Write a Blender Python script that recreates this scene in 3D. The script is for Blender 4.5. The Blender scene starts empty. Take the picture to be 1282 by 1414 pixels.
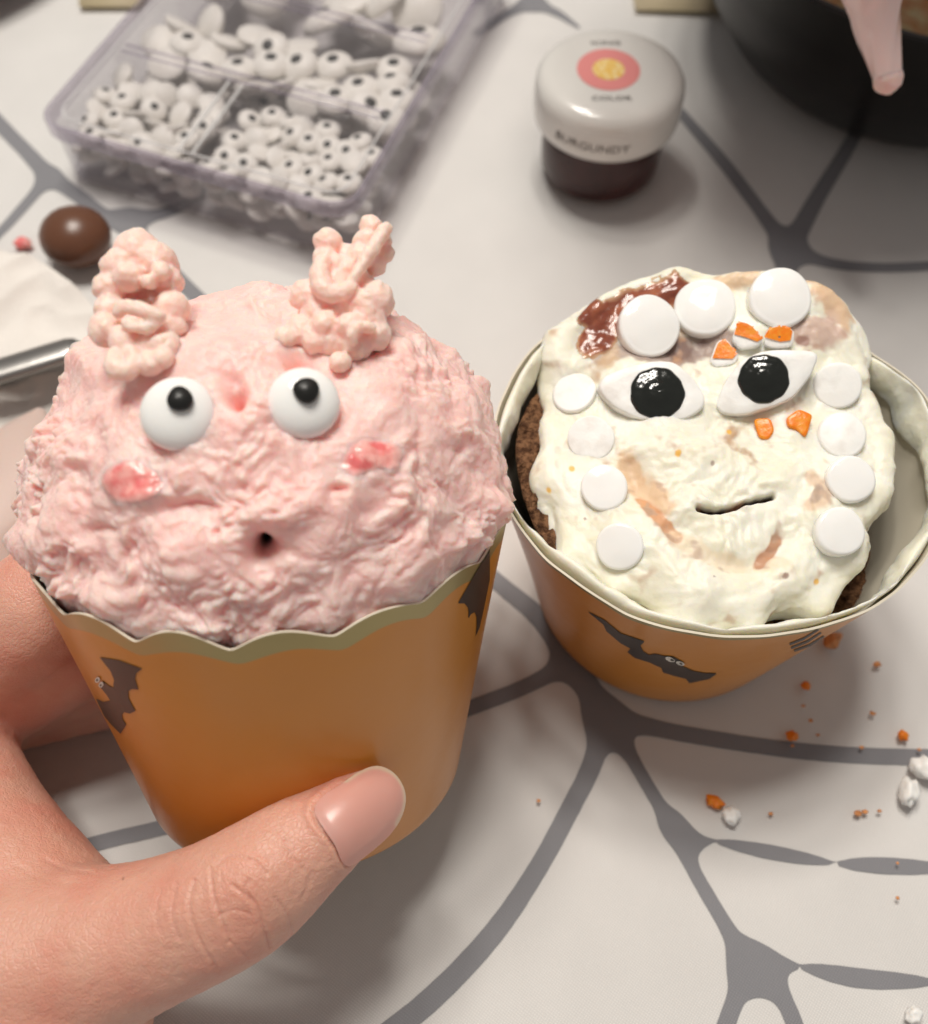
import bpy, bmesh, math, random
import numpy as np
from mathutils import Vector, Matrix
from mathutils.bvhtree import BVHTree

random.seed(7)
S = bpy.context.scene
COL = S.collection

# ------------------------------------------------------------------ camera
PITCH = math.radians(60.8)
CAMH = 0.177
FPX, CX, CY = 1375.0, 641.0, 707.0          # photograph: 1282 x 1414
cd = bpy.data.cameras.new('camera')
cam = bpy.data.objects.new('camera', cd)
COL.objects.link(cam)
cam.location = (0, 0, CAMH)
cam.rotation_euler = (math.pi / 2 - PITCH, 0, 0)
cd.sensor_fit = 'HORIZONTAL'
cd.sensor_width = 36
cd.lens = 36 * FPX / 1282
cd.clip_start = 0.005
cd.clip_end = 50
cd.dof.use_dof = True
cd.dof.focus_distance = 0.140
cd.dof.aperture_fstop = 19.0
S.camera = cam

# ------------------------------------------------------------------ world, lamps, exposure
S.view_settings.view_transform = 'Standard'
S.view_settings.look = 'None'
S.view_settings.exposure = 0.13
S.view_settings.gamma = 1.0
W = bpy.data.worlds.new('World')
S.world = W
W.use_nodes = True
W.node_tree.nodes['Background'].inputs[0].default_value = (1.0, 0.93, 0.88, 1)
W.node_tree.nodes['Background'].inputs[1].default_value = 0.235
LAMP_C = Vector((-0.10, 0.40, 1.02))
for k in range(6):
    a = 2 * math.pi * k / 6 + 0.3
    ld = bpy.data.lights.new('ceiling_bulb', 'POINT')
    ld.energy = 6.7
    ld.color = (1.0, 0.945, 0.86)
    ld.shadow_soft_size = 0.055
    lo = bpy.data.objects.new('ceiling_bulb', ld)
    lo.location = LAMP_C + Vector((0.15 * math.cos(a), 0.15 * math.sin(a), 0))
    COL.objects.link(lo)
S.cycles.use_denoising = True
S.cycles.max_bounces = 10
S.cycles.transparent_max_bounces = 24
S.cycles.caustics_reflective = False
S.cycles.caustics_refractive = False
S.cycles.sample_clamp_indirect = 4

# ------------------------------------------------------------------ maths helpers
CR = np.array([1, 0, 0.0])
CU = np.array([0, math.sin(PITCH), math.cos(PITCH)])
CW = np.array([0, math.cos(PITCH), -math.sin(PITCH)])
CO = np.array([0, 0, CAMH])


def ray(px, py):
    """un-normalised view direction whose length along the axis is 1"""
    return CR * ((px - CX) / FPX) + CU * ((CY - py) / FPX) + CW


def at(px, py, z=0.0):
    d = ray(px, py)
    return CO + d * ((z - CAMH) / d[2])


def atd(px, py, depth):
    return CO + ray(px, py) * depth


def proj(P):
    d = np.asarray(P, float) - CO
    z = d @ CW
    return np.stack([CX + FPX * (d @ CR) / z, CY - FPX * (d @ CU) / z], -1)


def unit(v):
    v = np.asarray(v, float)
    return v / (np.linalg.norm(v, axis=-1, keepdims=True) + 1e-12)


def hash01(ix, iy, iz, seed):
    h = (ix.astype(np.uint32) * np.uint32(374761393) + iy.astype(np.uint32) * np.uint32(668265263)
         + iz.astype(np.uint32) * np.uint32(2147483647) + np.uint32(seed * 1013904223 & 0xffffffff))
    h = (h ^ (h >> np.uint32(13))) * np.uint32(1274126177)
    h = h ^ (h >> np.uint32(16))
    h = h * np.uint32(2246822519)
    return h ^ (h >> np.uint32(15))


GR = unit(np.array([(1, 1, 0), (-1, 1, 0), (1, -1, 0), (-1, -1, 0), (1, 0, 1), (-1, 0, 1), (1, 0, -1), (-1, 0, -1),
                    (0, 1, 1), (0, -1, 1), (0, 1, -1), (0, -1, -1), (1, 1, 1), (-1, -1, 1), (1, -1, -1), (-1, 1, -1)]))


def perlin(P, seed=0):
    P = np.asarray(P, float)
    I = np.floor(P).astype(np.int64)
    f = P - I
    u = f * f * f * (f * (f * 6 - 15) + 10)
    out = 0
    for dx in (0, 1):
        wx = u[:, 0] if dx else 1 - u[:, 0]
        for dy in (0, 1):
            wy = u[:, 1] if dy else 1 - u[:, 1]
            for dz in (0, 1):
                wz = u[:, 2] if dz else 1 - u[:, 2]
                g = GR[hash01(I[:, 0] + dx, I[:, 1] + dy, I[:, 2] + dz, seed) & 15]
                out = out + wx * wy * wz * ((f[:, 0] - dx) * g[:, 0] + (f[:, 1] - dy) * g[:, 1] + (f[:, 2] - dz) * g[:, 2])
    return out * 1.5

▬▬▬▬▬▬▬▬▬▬

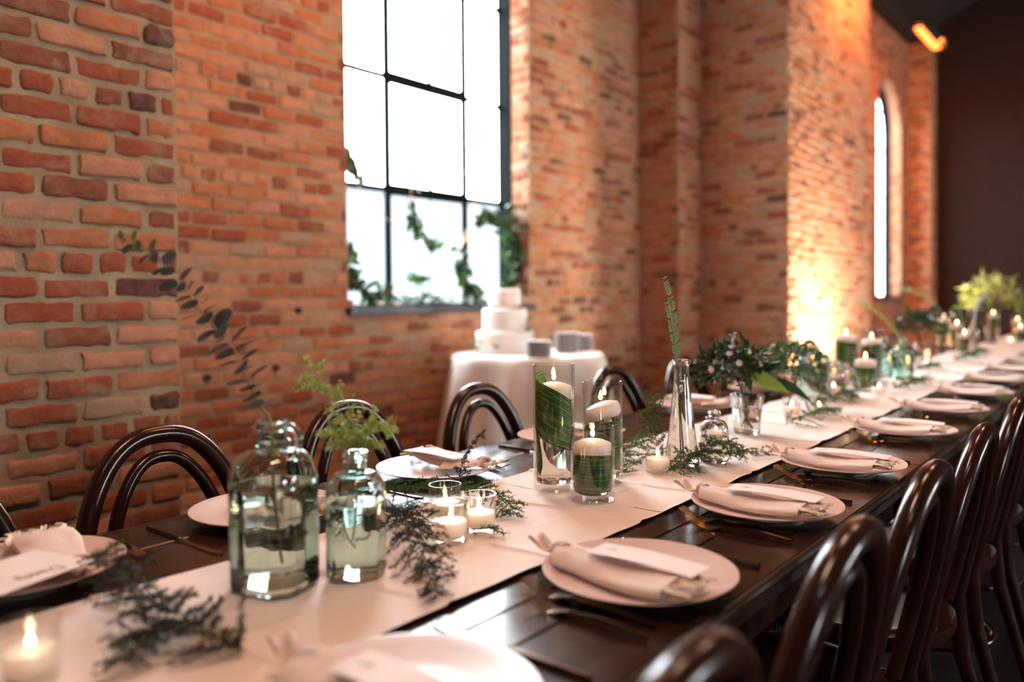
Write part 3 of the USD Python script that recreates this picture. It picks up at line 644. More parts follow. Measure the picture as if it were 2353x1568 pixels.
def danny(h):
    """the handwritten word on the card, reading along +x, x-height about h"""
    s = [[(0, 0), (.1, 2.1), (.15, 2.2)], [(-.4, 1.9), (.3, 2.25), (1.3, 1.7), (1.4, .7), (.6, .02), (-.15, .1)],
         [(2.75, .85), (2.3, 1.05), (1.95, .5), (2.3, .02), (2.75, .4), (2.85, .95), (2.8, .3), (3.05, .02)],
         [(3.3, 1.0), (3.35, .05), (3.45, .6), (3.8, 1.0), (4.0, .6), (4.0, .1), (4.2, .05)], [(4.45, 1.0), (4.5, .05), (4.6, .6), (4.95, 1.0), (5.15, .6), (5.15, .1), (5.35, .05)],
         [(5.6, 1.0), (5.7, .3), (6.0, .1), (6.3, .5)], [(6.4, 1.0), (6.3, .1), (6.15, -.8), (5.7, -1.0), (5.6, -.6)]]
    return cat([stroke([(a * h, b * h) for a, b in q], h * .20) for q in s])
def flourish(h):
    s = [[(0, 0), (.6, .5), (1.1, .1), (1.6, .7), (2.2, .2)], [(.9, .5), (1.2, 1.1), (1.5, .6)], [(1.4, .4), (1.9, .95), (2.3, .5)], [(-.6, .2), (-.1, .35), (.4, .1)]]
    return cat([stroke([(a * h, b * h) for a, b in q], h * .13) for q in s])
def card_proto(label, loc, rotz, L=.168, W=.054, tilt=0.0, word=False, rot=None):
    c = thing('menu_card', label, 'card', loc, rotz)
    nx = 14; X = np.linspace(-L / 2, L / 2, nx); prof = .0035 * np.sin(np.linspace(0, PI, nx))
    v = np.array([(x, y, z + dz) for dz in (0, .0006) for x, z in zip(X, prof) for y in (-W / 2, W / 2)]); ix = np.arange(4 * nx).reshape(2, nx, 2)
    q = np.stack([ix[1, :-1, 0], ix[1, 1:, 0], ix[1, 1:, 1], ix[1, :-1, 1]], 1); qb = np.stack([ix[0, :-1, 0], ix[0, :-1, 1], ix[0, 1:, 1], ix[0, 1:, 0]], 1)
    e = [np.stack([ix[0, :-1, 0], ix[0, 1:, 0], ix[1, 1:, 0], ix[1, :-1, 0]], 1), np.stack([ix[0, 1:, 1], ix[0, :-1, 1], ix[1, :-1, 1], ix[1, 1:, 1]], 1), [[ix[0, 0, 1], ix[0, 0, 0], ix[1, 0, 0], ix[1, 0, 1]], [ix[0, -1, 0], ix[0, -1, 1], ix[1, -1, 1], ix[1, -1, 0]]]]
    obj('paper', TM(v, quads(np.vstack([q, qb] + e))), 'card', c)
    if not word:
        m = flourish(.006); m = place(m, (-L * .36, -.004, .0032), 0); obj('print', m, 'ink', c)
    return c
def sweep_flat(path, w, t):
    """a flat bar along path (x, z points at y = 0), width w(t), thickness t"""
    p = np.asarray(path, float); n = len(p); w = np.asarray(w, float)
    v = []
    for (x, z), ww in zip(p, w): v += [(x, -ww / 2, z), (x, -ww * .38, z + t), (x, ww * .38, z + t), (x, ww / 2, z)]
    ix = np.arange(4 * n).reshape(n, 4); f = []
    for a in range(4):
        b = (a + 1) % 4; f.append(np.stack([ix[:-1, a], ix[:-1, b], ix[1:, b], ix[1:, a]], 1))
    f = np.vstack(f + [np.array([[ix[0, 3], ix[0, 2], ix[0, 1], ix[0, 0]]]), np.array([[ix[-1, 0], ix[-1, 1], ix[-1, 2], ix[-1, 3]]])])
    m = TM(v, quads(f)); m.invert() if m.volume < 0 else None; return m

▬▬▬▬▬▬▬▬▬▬

[Objective]:
Make an exact copy of the lines from the one holding "Write a Blender" through the one holding "COL = S.collection", end lines included, without the pictures.

[Result of the task]:
Write a Blender Python script that recreates this scene in 3D. The script is for Blender 4.5. The Blender scene starts empty. Take the picture to be 1282 by 1414 pixels.
import bpy, bmesh, math, random
import numpy as np
from mathutils import Vector, Matrix
from mathutils.bvhtree import BVHTree

random.seed(7)
S = bpy.context.scene
COL = S.collection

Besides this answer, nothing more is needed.